Aubier and Patar were first inspired to animate Horse in an unsophisticated village setting when they were both students at the Belgian art academy in the eighties. The pair worked with eclectic paper cut-outs as well as hand-drawn animation when they hit on the idea of moving stiff plastic toys through a stretch of countryside made out of cardboard. The “Panic” sensibility was born.
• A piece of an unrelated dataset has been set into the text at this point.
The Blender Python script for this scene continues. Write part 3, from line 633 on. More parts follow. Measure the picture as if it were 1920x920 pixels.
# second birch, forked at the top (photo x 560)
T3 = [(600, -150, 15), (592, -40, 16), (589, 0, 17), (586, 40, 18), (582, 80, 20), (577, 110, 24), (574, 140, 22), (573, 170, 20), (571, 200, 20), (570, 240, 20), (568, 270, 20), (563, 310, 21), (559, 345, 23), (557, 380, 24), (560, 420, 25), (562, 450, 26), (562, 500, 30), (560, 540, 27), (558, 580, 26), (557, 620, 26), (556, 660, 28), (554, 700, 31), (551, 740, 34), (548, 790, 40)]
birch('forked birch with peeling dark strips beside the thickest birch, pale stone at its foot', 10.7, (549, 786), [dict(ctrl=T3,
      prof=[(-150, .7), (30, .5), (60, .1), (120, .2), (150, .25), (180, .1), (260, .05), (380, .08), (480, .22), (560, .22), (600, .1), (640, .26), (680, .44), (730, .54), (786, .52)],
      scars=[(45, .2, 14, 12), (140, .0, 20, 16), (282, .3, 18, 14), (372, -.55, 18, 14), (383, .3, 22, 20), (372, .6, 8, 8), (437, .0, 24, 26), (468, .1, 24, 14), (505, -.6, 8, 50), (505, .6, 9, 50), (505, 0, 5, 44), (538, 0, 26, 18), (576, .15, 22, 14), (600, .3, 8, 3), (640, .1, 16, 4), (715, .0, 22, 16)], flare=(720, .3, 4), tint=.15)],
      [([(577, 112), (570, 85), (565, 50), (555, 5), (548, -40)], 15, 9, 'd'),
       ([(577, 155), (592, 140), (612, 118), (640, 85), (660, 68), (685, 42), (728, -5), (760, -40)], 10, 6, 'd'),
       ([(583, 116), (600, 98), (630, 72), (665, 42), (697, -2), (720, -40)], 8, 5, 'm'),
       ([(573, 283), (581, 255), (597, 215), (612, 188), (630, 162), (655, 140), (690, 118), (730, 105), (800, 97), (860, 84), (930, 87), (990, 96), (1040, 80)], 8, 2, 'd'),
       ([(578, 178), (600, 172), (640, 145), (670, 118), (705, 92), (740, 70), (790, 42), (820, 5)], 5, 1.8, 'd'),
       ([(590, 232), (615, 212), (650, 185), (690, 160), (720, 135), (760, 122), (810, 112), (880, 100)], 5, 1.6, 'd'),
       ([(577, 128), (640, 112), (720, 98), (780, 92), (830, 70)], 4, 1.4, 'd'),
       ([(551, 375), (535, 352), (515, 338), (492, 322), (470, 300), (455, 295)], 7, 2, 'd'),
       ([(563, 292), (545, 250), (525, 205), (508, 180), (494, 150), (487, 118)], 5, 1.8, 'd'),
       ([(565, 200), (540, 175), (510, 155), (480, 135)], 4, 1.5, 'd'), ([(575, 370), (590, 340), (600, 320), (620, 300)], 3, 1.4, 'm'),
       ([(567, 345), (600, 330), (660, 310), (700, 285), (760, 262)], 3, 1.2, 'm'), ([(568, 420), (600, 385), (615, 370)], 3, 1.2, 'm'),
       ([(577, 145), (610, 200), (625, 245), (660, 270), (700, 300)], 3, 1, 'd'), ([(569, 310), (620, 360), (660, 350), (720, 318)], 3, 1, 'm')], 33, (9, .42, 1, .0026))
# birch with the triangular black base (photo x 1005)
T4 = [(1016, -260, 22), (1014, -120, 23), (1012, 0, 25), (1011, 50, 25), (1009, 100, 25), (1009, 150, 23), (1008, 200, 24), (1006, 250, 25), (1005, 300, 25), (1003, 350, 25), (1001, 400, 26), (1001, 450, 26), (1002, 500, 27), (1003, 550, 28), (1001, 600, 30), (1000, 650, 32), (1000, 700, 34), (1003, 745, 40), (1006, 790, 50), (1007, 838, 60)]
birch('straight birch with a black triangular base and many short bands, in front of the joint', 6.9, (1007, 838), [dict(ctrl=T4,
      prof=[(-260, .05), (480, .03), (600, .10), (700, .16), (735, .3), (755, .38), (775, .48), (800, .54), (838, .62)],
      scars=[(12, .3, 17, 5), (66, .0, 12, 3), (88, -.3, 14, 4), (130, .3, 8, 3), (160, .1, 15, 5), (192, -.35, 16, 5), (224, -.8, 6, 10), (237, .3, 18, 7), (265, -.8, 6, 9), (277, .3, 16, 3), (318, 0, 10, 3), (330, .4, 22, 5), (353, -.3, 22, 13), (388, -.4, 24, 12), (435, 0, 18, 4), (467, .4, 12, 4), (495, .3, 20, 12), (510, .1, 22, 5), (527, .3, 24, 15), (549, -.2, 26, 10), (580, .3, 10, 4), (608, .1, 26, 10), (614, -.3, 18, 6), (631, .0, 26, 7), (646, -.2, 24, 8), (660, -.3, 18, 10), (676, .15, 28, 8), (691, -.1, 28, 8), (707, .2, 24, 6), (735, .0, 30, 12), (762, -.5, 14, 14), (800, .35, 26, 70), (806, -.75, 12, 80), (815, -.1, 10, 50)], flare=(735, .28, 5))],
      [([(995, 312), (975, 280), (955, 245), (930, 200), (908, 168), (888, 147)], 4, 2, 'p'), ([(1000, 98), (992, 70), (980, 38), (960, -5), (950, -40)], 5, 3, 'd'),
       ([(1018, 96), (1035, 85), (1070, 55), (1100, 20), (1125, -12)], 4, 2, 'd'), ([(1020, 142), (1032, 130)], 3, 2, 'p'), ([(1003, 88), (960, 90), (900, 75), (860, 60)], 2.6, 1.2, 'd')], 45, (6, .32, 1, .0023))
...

Cowboy and Indian – perpetual specialists in creating havoc out of the most mundane occurrences — joined the cast and the village became the epicenter of frantic, relatively short episodes in which the gifted animators piled on dark, offbeat humor while imparting human emotions to cheap plastic toys.
PANIC boasts a distinctive, easily recognized approach only its creators can provide: A cast comprised exclusively of ultra-basic but nostalgically evocative children’s toys, pleasingly bucolic settings disrupted by a rock ‘n’ roll sensibility, absurd dialogue and voice talents with such proudly silly delivery that there’s no mistaking this cartoon universe for anywhere else.
A TOWN CALLED PANIC is also a cult TV series whose 20 memorably outrageous animated episodes were telecast in 2003 by Canal+ (in France and Belgium) prior to making their way around the world to festival acclaim and TV popularity (Nickelodeon, WDR, Canal+
Spain, etc.), eventually landing in the excellent hands of the folks at Aardman Studios, who handled the English dubbing.